The David Ross Education Trust, founded by Carphone Warehouse entrepreneur David Ross - has been subject to a focussed Ofsted inspection.

The trust in charge of Northampton's Malcolm Arnold Academy has been told it needs to improve pupil progress months after several of its leaders resigned.

Ofsted has now released the outcome of what it has called a “focused inspection” of 13 schools run by the David Ross Education Trust - which runs 14 schools in Northamptonshire.

Malcolm Arnold Academy - rated as 'requires improvement - is one of 14 schools in Northamptonshire run by the trust.

Malcolm Arnold Academy - rated as 'requires improvement - is one of 14 schools in Northamptonshire run by the trust.

Inspectors visited the schools in September, rating two "inadequate" and five "requires improvement". Six were rated "good".

Eastfield Academy in St Alban's Close, Kingsley, was among those rated as "requires improvement "- but The Arbours Primary Academy in St Gregory's Road and Newnham Primary School near Daventry, were among those re-assessed as "good".

The trust has been operating for 10 years and also runs Malcolm Arnold Academy, but Ofsted says that, after this time, too many pupils are underachieving by the end of key stages 2 and 4.
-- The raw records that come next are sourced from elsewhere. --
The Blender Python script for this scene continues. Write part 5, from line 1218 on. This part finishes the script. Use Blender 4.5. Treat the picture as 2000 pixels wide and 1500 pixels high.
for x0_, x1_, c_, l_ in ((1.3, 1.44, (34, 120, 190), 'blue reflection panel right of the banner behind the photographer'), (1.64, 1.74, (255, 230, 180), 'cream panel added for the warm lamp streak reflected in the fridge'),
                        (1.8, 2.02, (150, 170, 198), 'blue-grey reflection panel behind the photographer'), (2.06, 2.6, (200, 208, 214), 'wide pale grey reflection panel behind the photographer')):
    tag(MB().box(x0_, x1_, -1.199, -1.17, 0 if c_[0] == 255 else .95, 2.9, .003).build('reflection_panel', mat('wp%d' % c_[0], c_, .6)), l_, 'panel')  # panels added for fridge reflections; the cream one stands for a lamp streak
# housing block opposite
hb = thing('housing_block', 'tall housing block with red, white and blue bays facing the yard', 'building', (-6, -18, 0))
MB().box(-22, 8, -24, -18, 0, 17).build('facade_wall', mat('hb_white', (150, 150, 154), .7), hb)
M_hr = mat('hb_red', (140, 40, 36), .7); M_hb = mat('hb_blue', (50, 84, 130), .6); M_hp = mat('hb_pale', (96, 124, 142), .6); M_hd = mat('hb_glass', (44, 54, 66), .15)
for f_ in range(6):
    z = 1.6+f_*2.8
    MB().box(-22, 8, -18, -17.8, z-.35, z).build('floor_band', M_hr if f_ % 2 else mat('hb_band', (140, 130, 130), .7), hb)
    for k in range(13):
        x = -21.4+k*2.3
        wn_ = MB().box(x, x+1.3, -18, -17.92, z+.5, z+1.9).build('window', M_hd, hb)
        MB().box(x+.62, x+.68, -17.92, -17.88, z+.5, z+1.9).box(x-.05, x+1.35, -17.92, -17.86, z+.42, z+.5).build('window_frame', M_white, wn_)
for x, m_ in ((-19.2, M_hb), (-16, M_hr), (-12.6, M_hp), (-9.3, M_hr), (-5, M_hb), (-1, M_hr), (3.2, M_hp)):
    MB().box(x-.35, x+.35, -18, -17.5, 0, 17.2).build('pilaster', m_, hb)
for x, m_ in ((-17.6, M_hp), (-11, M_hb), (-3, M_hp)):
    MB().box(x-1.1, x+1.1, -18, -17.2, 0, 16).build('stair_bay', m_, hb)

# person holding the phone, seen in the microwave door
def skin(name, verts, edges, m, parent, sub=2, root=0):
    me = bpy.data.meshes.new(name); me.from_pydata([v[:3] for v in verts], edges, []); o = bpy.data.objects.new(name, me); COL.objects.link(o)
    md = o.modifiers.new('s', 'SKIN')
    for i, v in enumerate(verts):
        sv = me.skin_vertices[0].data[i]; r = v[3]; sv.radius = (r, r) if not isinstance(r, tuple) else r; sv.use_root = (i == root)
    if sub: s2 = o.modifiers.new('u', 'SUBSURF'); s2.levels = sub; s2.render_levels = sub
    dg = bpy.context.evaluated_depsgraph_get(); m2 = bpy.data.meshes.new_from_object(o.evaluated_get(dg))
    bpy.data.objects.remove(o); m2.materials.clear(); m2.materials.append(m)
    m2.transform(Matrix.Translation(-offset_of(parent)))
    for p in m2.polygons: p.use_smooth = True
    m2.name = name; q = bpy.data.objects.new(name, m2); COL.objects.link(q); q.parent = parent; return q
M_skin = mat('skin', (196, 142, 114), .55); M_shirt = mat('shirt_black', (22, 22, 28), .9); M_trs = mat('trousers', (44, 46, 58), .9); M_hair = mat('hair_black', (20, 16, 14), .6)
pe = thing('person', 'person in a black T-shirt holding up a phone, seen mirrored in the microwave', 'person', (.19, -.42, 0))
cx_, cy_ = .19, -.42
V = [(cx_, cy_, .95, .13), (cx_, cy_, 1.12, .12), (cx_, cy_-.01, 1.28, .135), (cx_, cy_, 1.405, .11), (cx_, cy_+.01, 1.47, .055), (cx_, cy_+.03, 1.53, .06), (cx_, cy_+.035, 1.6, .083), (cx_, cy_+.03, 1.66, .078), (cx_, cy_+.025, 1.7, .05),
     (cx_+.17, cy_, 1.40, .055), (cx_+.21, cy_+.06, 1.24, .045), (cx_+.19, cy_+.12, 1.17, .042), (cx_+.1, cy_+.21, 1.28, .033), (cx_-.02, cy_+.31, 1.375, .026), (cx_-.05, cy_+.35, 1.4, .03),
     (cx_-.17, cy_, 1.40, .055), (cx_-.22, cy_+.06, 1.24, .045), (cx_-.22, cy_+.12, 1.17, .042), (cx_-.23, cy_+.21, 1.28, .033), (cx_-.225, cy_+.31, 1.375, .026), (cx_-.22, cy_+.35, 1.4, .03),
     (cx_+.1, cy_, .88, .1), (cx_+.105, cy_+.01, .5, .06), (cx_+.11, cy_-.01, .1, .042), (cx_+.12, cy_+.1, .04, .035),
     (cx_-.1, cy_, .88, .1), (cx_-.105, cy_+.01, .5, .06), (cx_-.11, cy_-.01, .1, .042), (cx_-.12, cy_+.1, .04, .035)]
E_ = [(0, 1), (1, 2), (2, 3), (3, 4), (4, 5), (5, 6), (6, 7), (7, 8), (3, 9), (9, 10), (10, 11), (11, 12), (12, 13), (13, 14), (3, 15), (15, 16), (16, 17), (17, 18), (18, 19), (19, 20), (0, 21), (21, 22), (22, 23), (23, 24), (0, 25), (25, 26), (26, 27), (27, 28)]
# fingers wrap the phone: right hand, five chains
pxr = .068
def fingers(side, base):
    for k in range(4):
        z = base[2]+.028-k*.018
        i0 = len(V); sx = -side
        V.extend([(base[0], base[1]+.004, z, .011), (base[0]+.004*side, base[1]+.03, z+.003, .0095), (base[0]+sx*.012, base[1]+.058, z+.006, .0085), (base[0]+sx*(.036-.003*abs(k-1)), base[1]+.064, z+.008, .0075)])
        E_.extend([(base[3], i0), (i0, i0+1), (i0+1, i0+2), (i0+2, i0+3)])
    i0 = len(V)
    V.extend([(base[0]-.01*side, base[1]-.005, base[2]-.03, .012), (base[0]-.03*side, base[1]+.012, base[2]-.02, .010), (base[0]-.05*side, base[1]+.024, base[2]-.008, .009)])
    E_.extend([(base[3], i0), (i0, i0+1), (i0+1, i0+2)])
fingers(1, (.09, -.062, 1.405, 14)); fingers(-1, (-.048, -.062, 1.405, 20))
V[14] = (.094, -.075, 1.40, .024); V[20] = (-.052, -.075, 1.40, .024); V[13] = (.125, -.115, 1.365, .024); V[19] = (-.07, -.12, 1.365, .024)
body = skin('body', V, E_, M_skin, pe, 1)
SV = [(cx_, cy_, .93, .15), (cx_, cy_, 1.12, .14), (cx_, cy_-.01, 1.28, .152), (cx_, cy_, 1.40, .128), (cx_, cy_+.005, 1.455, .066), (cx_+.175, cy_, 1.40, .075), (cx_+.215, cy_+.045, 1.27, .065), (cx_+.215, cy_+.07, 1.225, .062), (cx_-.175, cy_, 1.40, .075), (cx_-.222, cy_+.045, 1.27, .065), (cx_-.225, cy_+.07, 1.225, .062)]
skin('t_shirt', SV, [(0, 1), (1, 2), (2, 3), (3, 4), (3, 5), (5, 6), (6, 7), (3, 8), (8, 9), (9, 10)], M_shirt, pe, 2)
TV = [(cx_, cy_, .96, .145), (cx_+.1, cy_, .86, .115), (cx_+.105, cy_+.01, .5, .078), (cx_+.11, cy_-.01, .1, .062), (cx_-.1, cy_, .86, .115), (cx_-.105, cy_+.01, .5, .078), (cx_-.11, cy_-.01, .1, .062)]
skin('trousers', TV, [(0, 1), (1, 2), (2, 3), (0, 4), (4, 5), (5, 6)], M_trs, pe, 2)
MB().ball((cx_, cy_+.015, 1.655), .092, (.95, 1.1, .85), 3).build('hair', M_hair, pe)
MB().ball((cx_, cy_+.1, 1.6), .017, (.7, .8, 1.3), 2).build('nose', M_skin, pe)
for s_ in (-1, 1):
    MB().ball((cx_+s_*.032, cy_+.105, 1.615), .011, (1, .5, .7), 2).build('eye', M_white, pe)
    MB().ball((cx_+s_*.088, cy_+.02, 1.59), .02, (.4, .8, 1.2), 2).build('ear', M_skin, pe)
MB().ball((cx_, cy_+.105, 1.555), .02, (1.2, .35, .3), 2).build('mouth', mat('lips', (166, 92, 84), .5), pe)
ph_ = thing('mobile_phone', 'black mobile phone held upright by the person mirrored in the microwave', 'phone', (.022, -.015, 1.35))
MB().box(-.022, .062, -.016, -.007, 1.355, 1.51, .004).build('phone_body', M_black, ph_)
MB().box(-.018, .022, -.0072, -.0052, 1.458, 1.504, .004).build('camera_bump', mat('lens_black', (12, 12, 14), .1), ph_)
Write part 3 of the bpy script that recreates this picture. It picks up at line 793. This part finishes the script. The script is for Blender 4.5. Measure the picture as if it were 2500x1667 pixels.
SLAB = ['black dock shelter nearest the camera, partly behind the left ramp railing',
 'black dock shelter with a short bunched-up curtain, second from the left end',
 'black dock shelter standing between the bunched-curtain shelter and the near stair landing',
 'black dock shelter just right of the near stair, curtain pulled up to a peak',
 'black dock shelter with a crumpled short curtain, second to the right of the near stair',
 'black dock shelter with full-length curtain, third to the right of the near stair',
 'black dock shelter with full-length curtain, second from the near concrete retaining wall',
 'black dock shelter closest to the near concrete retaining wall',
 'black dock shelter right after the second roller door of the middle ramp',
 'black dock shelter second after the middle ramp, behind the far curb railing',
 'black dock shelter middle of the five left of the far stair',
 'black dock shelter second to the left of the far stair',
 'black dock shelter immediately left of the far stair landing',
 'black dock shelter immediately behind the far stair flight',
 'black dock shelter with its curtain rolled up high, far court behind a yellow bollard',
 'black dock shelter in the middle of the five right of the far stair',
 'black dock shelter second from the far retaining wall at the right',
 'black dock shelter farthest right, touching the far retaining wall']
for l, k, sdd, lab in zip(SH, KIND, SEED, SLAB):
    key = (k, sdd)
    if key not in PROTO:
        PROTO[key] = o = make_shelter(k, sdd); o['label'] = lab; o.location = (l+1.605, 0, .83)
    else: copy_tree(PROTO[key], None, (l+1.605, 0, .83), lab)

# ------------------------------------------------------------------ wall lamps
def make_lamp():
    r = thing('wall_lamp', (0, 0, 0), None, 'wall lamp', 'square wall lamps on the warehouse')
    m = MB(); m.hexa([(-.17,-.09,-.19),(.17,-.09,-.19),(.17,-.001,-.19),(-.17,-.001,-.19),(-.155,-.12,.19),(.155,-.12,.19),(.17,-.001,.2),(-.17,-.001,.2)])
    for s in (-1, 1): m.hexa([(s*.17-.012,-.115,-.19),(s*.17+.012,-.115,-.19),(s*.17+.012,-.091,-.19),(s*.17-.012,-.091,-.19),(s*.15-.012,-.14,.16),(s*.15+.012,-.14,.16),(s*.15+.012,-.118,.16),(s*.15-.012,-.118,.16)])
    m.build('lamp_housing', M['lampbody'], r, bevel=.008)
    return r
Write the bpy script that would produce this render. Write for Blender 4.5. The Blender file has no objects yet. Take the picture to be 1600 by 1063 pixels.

The Ofsted report states that in 2016, "pupils made less progress than the national average in reading and mathematics at key stage 2 and in mathematics at key stage 4."

David Ross.

David Ross.

And attendance levels also came under fire in the focused inspections.

"The persistent absence of pupils who are eligible for free schools meals is higher than that of their peers in almost all DRET academies," it states. "Although positive action has been taken very recently, the trust has not successfully addressed this long-standing issue."

The uncertainty of over the trust's governance also formed a large part of the report.

The trust's chair, Lord Blunkett, resigned in March, along with its chief executive Wendy Marshall and two other leaders.

Then, in May, the chain proposed to cut nearly £1m in funding from school budgets and up to 40 jobs from across its 32 primary and secondary schools after admitting it was facing financial challenges.

Trustees have not held directors and leaders to account with “sufficient rigour” in the past, the report said, while inspectors warned the chain did not have clear enough structures in place to enable quick intervention in struggling schools.

However, Ofsted acknowledged recent efforts to rectify the problems.

It praised “successful” improvement in many of the trust’s academies. Of the trust’s 34 schools, 17 have seen their overall effectiveness improve since they joined, while two have declined.

A spokeswoman for the David Ross Education Trust, said: “We note Ofsted’s recommendations, which are being systematically addressed, and that Ofsted acknowledges many of the positive actions taken and changes being made under the direction of the Trust’s new leadership team.”